What frameworks guide successful BESS projects?

Experience shows that projects perform best when technical, commercial and delivery decisions are aligned early and treated as interconnected frameworks rather than isolated choices.

The first framework focuses on system need and value. BESS addresses the three key challenges for modern power systems - supporting reliability, enabling decarbonisation and improving market efficiency. It can achieve this by providing different services and use cases such as ancillary services like frequency and voltage control, helping match renewable energy supply with demand and reducing the need for expensive peak generation. While all three benefits are important, focusing on the main goal guides the right technology and delivery strategy.

The second framework relates to duration and battery technology. The potential value a particular battery storage technology can provide to a problem or opportunity is closely linked to the power and energy capacity required. The ratio of these two parameters dictates how long energy can be stored and is defined as the battery’s duration.  Short-duration systems tend to support grid stability and ancillary services. Medium-duration systems shift renewable energy from periods of excess supply to peak demand. Long-duration systems can store energy for several days or even across seasons and are considered for very high renewable penetration grids or systems.

Lithium-ion batteries are widely used for their strong performance, commercial and technical maturity whereas flow batteries and other emerging technologies are considered for projects needing longer duration and are often referred to as Long Duration Energy Storage (LDES).

As a result, matching technologies to the specific use case can be more effective than arbitrarily following technology trends alone.

Delivery strategy is also a critical framework for BESS success and needs to be considered at the same level as technology and revenue models. BESS delivery approaches like most complicated infrastructure projects consider addressing the trade-off between offering more certainty or providing more control. While turnkey EPC models can typically offer higher certainty, they also come with less flexibility and at a higher cost.

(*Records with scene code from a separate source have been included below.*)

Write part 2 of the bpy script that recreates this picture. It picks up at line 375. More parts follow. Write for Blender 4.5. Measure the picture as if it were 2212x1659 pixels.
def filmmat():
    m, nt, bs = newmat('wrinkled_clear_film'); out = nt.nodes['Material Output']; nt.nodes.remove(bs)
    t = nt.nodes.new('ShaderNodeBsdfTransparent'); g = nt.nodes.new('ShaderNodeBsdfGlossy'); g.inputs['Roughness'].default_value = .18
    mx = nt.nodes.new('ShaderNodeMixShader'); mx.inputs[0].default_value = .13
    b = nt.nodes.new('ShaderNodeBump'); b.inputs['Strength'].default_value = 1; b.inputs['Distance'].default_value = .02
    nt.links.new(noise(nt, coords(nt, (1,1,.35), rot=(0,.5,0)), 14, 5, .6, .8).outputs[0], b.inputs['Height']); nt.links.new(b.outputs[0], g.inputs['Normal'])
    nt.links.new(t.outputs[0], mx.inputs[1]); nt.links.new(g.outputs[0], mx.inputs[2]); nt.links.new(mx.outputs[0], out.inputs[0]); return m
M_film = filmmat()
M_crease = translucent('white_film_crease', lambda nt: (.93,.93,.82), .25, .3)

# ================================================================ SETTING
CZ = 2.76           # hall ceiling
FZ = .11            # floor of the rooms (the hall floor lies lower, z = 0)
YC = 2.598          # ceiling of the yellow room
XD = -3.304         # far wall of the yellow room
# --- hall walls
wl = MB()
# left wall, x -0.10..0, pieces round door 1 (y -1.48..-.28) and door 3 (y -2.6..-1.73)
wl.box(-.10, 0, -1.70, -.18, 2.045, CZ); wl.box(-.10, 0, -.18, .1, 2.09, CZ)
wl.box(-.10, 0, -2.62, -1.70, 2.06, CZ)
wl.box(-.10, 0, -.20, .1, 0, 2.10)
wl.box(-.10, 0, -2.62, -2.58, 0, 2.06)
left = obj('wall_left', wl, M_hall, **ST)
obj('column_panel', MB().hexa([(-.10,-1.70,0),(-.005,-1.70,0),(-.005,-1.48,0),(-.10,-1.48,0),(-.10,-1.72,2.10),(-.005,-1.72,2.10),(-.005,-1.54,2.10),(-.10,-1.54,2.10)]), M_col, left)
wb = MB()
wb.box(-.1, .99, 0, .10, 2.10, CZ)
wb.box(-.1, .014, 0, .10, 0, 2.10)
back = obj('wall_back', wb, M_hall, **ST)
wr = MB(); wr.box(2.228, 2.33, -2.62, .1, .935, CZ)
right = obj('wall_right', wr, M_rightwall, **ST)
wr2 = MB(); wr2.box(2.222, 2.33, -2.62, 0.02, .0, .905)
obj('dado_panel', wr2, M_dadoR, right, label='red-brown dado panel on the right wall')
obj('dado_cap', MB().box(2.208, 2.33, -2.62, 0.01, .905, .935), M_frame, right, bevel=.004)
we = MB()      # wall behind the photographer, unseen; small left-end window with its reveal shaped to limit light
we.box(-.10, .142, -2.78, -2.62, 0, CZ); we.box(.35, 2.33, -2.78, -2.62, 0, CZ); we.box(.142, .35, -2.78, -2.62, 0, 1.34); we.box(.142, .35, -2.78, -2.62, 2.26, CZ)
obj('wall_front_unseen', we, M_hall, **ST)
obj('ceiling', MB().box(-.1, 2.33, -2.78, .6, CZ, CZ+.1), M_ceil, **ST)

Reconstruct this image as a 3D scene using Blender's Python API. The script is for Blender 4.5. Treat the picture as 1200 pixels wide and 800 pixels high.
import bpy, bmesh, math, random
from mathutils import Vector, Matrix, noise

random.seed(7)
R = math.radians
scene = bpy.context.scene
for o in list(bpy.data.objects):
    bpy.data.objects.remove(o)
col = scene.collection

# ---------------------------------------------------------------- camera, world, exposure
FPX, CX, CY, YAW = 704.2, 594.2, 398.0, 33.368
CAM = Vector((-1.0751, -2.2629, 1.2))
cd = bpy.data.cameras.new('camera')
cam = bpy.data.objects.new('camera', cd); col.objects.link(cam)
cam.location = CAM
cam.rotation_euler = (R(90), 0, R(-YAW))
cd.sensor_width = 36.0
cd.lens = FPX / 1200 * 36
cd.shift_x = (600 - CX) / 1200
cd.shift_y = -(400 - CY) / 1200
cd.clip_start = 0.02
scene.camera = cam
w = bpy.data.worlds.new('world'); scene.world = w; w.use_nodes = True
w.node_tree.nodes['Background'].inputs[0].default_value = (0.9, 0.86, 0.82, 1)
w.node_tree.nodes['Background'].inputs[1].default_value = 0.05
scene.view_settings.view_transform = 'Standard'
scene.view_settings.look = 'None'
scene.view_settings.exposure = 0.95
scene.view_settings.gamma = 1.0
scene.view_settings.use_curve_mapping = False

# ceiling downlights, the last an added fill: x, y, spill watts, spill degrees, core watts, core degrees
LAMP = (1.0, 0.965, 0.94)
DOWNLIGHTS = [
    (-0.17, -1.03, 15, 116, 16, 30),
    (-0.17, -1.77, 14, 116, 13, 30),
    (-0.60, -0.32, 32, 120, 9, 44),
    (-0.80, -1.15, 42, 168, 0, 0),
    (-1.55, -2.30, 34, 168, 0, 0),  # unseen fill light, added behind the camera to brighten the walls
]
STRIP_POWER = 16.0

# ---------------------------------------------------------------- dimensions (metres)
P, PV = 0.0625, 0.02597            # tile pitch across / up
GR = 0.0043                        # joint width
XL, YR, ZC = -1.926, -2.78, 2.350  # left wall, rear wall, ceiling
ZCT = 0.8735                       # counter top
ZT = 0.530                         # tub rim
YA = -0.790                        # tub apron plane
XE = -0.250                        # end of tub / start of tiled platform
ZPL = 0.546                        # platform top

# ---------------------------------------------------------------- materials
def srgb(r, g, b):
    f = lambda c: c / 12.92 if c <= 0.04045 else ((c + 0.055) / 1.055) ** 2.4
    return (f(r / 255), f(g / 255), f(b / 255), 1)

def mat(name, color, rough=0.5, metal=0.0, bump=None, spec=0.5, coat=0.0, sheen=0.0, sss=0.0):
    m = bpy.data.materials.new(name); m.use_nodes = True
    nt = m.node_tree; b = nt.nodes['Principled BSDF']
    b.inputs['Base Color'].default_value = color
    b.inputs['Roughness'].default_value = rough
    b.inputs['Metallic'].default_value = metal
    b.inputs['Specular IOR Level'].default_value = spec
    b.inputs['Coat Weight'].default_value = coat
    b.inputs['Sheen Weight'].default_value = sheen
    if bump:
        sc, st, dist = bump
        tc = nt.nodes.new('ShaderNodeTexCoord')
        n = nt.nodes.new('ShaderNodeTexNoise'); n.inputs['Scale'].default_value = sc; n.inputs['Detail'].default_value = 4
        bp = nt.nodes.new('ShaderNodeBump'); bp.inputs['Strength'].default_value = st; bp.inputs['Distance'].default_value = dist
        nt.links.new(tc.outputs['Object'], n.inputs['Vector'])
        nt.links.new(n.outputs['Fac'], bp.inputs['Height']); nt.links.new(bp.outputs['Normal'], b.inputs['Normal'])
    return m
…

Conversely, split contracting and more owner led approaches offer provide greater control over design but require stronger internal capability and present more interface risk. To ensure an optimal approach, it is recommended to consider the delivery strategy from the start of project development and not as an afterthought as decisions around technology, procurement, financing and commercial models are all tied to the delivery approach. Organisations that plan delivery early are better equipped to manage costs, keep stakeholders aligned and scale from single projects to larger portfolios.

The Collie Battery Energy Storage System in Western Australia shows how a well-planned delivery strategy can match project size and transition goals. The project, aimed at replacing coal power and improving reliability, employs an integrated team of client and delivery specialists to handle approvals, design, procurement and construction.

The commercial framework is another defining element. Three broad revenue models are commonly used. Merchant models rely on market volatility, energy arbitrage and ancillary services, offering flexibility but exposing projects to price risk. Contracted models rely on long term agreements, capacity payments or government supported schemes to provide predictable cash flow and support financing.

Hybrid or value-stacking models use several revenue streams from one asset to maximise value but this makes operations and market participation more complex. Commercial decisions influence both investor interest and delivery method, as construction and revenue risks are considered together.

Beyond project level decisions, successful BESS deployment depends on policy, investment and community engagement. Clear and stable policies make it easier to develop projects by reducing uncertainty. Confidence in earning revenue is key to attracting investors. Working with the community is important for getting access to land, handling approvals and building trust, especially when new infrastructure is involved. Engaging early and openly can address concerns about safety, land use and appearance while also showing the local economic and reliability benefits.

The Oneida Energy Storage Project in Ontario, Canada, shows how Indigenous partnerships can turn opposition into cooperation and shared benefits. Led by the Six Nations of the Grand River Development Corporation, it is the largest battery storage facility in Canada.

Looking ahead, several trends are shaping BESS deployment. Hybrid renewable plus storage projects are becoming increasingly more common as shared infrastructure improves economics. Interest in long duration energy storage continues to grow as grid’s storage and renewable penetration increase.

Digital optimisation and advanced control systems are improving performance, extending asset life and supporting more sophisticated revenue strategies.

Taken together, these frameworks show that successful BESS projects are built on alignment. Clear system needs, appropriate technology, well considered delivery strategies and sound commercial structures need to be approached as a whole.